A great step forward for the exploited worker? Maybe not. At the same time as these rulings, we’re getting some interesting reports about Uber’s actual future.

There are some interesting reports about Uber’s actual future.

The company recently hired cyber-security engineers Charlie Miller and Chris Valasek, who made a name for themselves by demonstrating that they could remotely hack into a Jeep Cherokee’s electronic systems. They created “software that lets hackers send commands through the Jeep’s entertainment system to its dashboard functions, steering, brakes, and transmission, all from a laptop that may be across the country.” No, Uber didn’t hire them because it wants to sabotage its rivals. Instead, they’re going to work at a new office Uber has opened in Pittsburgh to focus on robotics and self-driving cars, which this team of hackers will presumably seek to protect from outside mischief.

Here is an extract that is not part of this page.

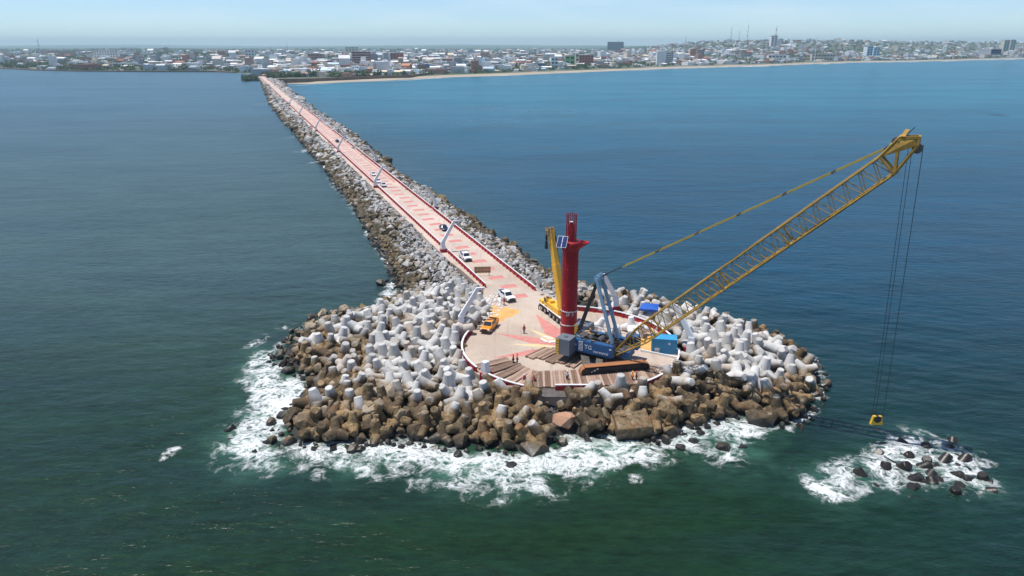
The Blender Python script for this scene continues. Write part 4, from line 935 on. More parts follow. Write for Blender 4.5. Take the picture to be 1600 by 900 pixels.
b = MB(); b.box((0, 0, 0), (.31, 1.25, .10), M['rust']); b.box((0, 0, .07), (.06, 1.2, .07), M['rust']); pad_mesh = b.mesh('track_pad')
crawler()

# ---------------------------------------------------------------- mobile crane
def mobile():
    h = Vector((.375, -.927)); ang = math.atan2(h.y, h.x); c = Vector((8.75, 130.9)); t = empty('mobile_crane', (c.x, c.y, DECK), ang)
    tag(t, 'yellow telescopic mobile crane with black chassis parked behind the red tower', 'crane')
    b = MB(); b.box((0, 0, 1.15), (11.4, 2.5, .6), M['black']); b.box((0, 0, 1.52), (11.4, 2.7, .12), M['white']); b.box((-5.0, 0, 1.7), (1.5, 2.5, 1.0), M['yellow2']); b.build('chassis', t)
    b = MB(); b.box((-1.5, -1.32, 1.2), (.5, .06, .5), M['white']); b.build('mark', t)
    for x in (-4.6, -3.0, -.6, 1.0, 2.6, 4.2):
        for y in (-1.05, 1.05):
            b = MB(); b.tube((x, y - .22, .62), (x, y + .22, .62), .62, n=16, m=M['black']); w = b.build('wheel', t)
            b = MB(); s_ = 1 if y > 0 else -1; b.tube((x, y + s_ * .2, .62), (x, y + s_ * .25, .62), .3, n=12, m=M['chrome']); b.build('rim', w)
    for x in (-5.6, 4.9):
        b = MB(); b.bar((x, -1.45, .9), (x, 1.45, .9), .3, .3, M['steel']); b.tube((x, -1.4, 0), (x, -1.4, .9), .12, n=8, m=M['steel']); b.tube((x, 1.4, 0), (x, 1.4, .9), .12, n=8, m=M['steel']); b.build('outrigger', t)
    b = MB(); b.box((.2, 0, 2.15), (5.2, 2.4, 1.1), M['yellow2']); b.box((2.8, .2, 2.6), (1.6, 2.3, 1.5), M['yellow2']); b.box((-1.8, -.5, 2.9), (1.4, 1.0, .5), M['yellow2']); b.tube((1.6, -.6, 2.9), (1.6, .8, 2.9), .45, n=12, m=M['steel']); b.build('turntable_house', t)
    b = MB(); b.box((-2.9, -.8, 2.6), (1.5, .95, 1.6), M['yellow2'], taper=(.8, 1)); cb = b.build('cab', t); b = MB(); b.box((-3.62, -.8, 2.8), (.1, .8, 1.0), M['glass']); b.box((-2.9, -1.29, 2.9), (1.0, .04, .8), M['glass']); b.box((-2.8, -.8, 3.42), (.9, .7, .04), M['glass']); b.build('window', cb)
    b = MB(); b.tube((-4.4, -.6, 2.3), (-4.4, .7, 2.3), .55, n=14, m=M['steel']); b.build('hose_drum', t)
    Mi = (Matrix.Translation((c.x, c.y, DECK)) @ Matrix.Rotation(ang, 4, 'Z')).inverted()
    b0 = Mi @ Vector((9.5, 127.6, DECK + 3.0)); tp = Mi @ Vector((7.15, 130.6, 21.2)); ax = (tp - b0); L = ax.length; ax.normalize()
    for k, (s0, s1, w) in enumerate(((0, 8.6, 1.15), (8.0, 12.8, .98), (12.2, L, .84))):
        b = MB(); b.bar(b0 + ax * s0, b0 + ax * s1, w, w * 1.05, M['yellow2'], taper=.97); b.build('boom_section', t)
    b = MB(); x = ax.cross(Vector((0, 0, 1))).normalized()
    for i in (-.45, .45): b.bar(b0 + ax * (L - 1.4) + x * i, b0 + ax * (L + .5) + x * i * 1.2, .12, 1.3, M['timberyellow'])
    b.tube(b0 + ax * (L + .1) - x * .6, b0 + ax * (L + .1) + x * .6, .4, n=12, m=M['steel']); b.bar(b0 + ax * (L - .1) - x * .9, b0 + ax * (L - .1) + x * .9, .3, .3, M['timberyellow']); b.bar(b0 + ax * (L - 1.7) - x * .75, b0 + ax * (L - 1.7) + x * .75, .12, .9, M['yellow2']); b.build('boom_head', t)
    hk = b0 + ax * (L - .1) - x * 1.0 * (1 if (x.y > 0) else -1); 
    b = MB(); b.bar(hk, hk - Vector((0, 0, 3.4)), .08, .08, M['black']); b.box(hk - Vector((0, 0, 2.6)), (.5, .5, 1.5), M['black'], taper=(.6, .6)); b.box(hk - Vector((0, 0, 1.2)), (.4, .3, .9), M['black']); b.build('hook_block', t)
    b = MB(); y2 = x.cross(ax).normalized(); b.bar(b0 + ax * 7.5 + x * .75 + y2 * 0, b0 + ax * (L - .3) + x * .9, .18, .3, M['black']); b.tube(b0 + ax * 1.0 + x * .72, b0 + ax * L + x * .72, .04, n=5, m=M['black']); b.build('hoist_rope', t)
    b = MB(); b.tube(b0 + Vector((-1.2, 0, -.5)), b0 + ax * 6.0, .25, n=8, m=M['yellow2']); b.build('lift_cylinder', t)
M['timberyellow'] = pm('faded_yellow_head', (.50, .30, .10), .6, .2, .8)
mobile()

# ---------------------------------------------------------------- vehicles (local x forward)
def wheels(t, xs, yw, r=.38):
    for x in xs:
        for y in (-yw, yw):
            o = link('wheel', tyre_mesh, t); o.location = (x, y, r); o.scale = (r / .38, 1, r / .38); k = link('rim', rim_mesh, o); k.location = (0, .13 if y > 0 else -.13, 0)
b = MB(); b.tube((0, -.13, 0), (0, .13, 0), .38, n=16, m=M['black']); tyre_mesh = b.mesh('wheel'); b = MB(); b.tube((0, -.015, 0), (0, .015, 0), .22, n=12, m=M['chrome']); rim_mesh = b.mesh('rim')
def shell(name, prof, w, mat, parent, inset=.0):
    b = MB(); b.extr([(x, z) for x, z in prof], -w, w, mat); me = b.mesh(name)
    for v in me.vertices: v.co = Vector((v.co.y, -v.co.x, v.co.z))
    o = link(name, me, parent); m_ = o.modifiers.new('bevel', 'BEVEL'); m_.width = .05; m_.segments = 2; m_.limit_method = 'ANGLE'; return o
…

Uber’s CEO has already declared that if Tesla Motors develops a self-driving car by 2020, he will buy half a million of them. But Uber isn’t waiting for someone else to develop them. To staff its own self-driving car laboratory, it hired away a large portion of the robotics department at Carnegie Mellon University. An in-depth New York Times report explains that robotics has been moving along a sliding scale developed by NASA to describe how a technology moves from speculative basic research to the development of a commercial product. Robotics is now reaching the far end of that scale, with self-driving vehicles poised to become a multi-trillion-dollar industry.

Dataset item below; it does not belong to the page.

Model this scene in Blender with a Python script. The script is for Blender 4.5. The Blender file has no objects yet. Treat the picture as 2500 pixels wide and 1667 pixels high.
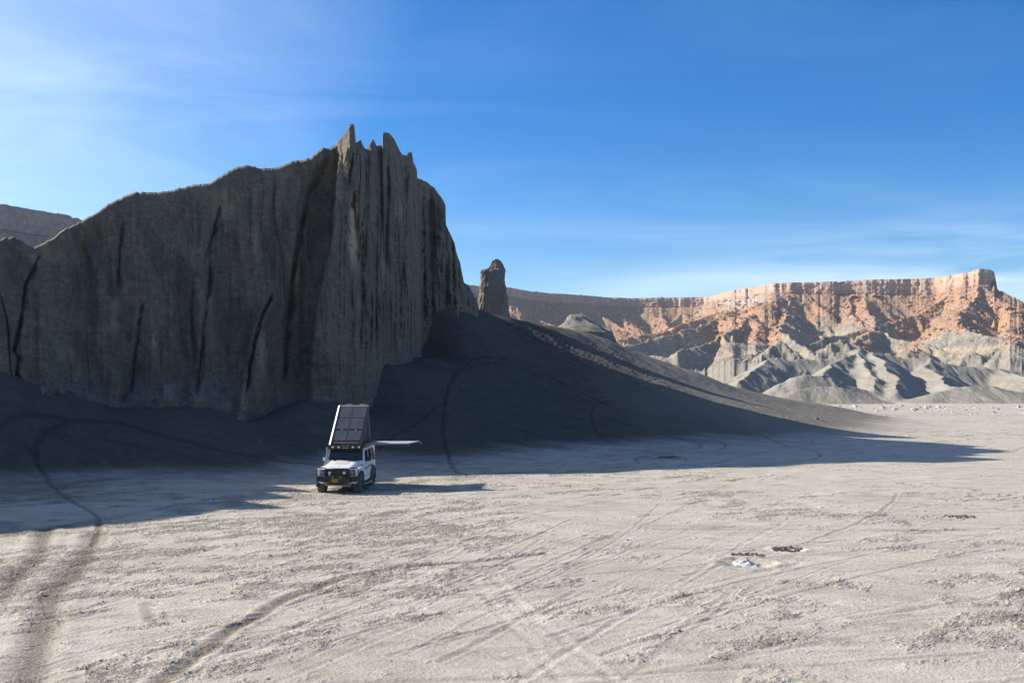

Five years from now, there might be no more Uber drivers.

The upshot is that five years from now, by the time all these class-action suits have finally worked their way through the courts, or by the time Hillary Clinton or Bernie Sanders or whoever has succeeded in forcing Uber to provide generous benefits to its drivers—there just might be no more Uber drivers. “Getting an Uber” will no longer summon a car with an actual person behind the wheel. The entire concept and category of work is about to become obsolete.

The point is not just that systems of regulation cannot keep up with innovation. It is that the old regulated systems become irrelevant because they are regulated. The regulations which seek to stop “disruption” of the system actually increase the incentives for disruption. The regulations impose higher costs, offering even greater rewards to those able to circumvent them. And when the higher costs are primarily higher costs on labor, this increases the economic incentive for automation. That’s the flipside of the Uber Imperative.

If all of this is too speculative—we know self-driving cars are coming, but we don’t know exactly how soon—consider another example already playing out in the present. Go to some McDonald’s restaurants, and instead of seeing a row of pimply faced teenagers behind a counter, you’ll see a row of touchscreens. And who will be flipping the burgers in the back of the shop? Eventually, no one. One company has already developed a machine capable of making burgers to order at a rate (its designers claim) of 400 per hour. Raw ingredients go in one side and fully prepared burgers already wrapped in a waxpaper bag come out the other end.

So just as politicians imagine they’re going to regulate Uber drivers who will no longer exist, urban politicians presume to offer $15 an hour to minimum wage burger-flippers who will no longer exist. The technology will have moved on, and it will have been encouraged to move on by exactly the kind of regulations and decrees designed to control everything.